2人が甘い関係、言い換えれば良好な関係にあることも、示唆していると言えるでしょう。
つまり「アイスクリーム」という言葉を用いることで、たった3行のなかに、時間の経過や「僕」の感情など、多くの情報を盛り込んでいるのです。
また、アイスクリームの温度と味を利用した、五感に訴えかける表現でもあります。
色と香り
1番のAメロ2連目には、今度は色と香りによって、さらにリスナーの五感をつかむような表現が続きます。
アイスクリームは出てきませんが、五感を利用したこの曲の特性が出ているので、確認しておきましょう。
1番のAメロ2連目の歌詞を、以下に引用します。
横たわる君の頬には
あどけないピンクと更には
白い 深い やばい 神秘の香り
視覚に関する2行目の「ピンク」、嗅覚に関する3行目の「神秘の香り」と、ふたつの異なる五感に訴える表現が出てきました。
注目すべきは3行目。「白い 深い やばい」と3つの形容詞が連続していますが、その全てが「神秘の香り」にかかっていると考えると、若干の違和感が生じるのです。
ひとつ目の「白い」は、視覚を形容する言葉なので不自然。これをどう考えるべきか。直前の「ピンク」をすぐに言い直すのもおかしいので、やはり香りにかかっているのだと考えます。
その後に続く「深い」と「やばい」は、より意味が広く、視覚にも嗅覚にも使える形容詞です。
3つの形容詞を並べてみると、順番に意味の幅が広がっています。言い換えれば、より曖昧な形容詞が選ばれているということ。
例えば「甘い香り」や「鼻につく香り」よりも、「深い香り」「やばい香り」は、具体性にとぼしい表現。しかし、リスナーに判断を任せることで、それぞれの想像力を利用し、歌詞の世界へと引き込んでいく表現とも言えます。
アイスクリームと感情
サビには「アイスクリーム」というワード自体は出てこないものの、アイスクリームに繋がるイメージが出てくるので考察します。
1番のサビの歌詞を、以下に引用します。
溶かして 燃やして 潤してあげたい
次のステップは優しく教えるよ
君とダンス 2人のチャンス
夜は長いから
繋いでいて 離れないでいて
1行目の「溶かして 燃やして 潤してあげたい」は、冒頭に出てきた「君のアイスクリームが溶けた」に繋がる表現と言えるでしょう。

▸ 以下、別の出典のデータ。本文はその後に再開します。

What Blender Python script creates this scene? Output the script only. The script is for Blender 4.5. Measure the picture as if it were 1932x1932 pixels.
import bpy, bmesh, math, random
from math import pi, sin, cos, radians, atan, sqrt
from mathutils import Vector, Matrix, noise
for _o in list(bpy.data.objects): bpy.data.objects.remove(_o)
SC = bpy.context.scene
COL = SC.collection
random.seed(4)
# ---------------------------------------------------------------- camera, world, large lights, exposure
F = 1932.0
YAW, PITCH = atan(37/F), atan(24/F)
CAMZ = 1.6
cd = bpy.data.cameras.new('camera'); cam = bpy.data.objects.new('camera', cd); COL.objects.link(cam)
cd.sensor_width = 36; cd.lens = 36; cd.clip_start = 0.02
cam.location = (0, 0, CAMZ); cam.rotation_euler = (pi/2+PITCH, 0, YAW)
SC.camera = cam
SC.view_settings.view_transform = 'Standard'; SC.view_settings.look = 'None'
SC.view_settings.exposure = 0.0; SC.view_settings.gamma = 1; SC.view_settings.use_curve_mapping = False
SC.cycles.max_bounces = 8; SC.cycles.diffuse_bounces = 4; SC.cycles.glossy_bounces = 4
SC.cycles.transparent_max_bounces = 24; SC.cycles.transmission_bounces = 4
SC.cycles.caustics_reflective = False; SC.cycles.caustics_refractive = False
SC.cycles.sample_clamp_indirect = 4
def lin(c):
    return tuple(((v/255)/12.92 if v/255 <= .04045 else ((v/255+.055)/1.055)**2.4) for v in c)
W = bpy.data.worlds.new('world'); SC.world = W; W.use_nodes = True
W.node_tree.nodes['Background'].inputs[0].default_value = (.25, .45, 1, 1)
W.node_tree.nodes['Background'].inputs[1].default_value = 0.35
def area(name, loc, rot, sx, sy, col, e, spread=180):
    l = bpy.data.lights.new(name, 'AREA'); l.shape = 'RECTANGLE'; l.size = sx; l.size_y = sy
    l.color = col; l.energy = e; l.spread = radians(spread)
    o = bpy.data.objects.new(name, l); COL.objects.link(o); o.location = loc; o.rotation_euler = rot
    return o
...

冷たかったアイスクリームの温度が上がり、溶けて、やがて液状になる。温度によるアイスクリームの変化が、2人の感情とテンションの変化に、例えられているということです。
2番のサビのあとに挿入されるCメロでは、再び「アイスクリーム」という言葉が出てきます。以下に引用します。
甘いアイスクリーム
体温を上げる小さなスクリームがラブリー
耳元を狂わすよラブリー
淡いルームライト
ピンクの頬が杏色に照らされて
スパンコールのように弾けて
上記引用部には、この曲におけるアイスクリームの役割が、もっとも端的にあらわれています。
1行目から2行目にかけて「甘いアイスクリーム」と「体温を上げる小さなスクリーム」が、ことば遊びのように連なっています。
温度が上がり溶け出すアイスクリームと、高まる2人の感情がイコールで結ばれ、アイスクリームは2人の感情のメタフォーとして機能しているわけです。
結論・まとめ
結論に入りましょう。
この曲では夜の出来事がポエティックに綴られていくのですが、アイスクリームが2人の感情をあらわしています。
アイスクリームは、本来は冷たく、甘い食べもの。歌詞の中では、冒頭からアイスクリームが溶け出しています。
温度によるアイスクリームの変化は、2人の感情と対応。溶け出すアイスクリームが、気持ちの高まりのメタフォーになっているということです。
そして、言うまでもなく2人は苦い関係ではなく、アイスクリームと同じく、甘い関係にあります。
男女のベッドでの出来事を描いているとしか思えないのですが、直接的にではなく、五感に訴えながら情景を描写する手法は見事です。
タイトルになっている「満月の夜なら」。丸い満月は、アイスクリームのようにも見える…というのは考え過ぎですかね。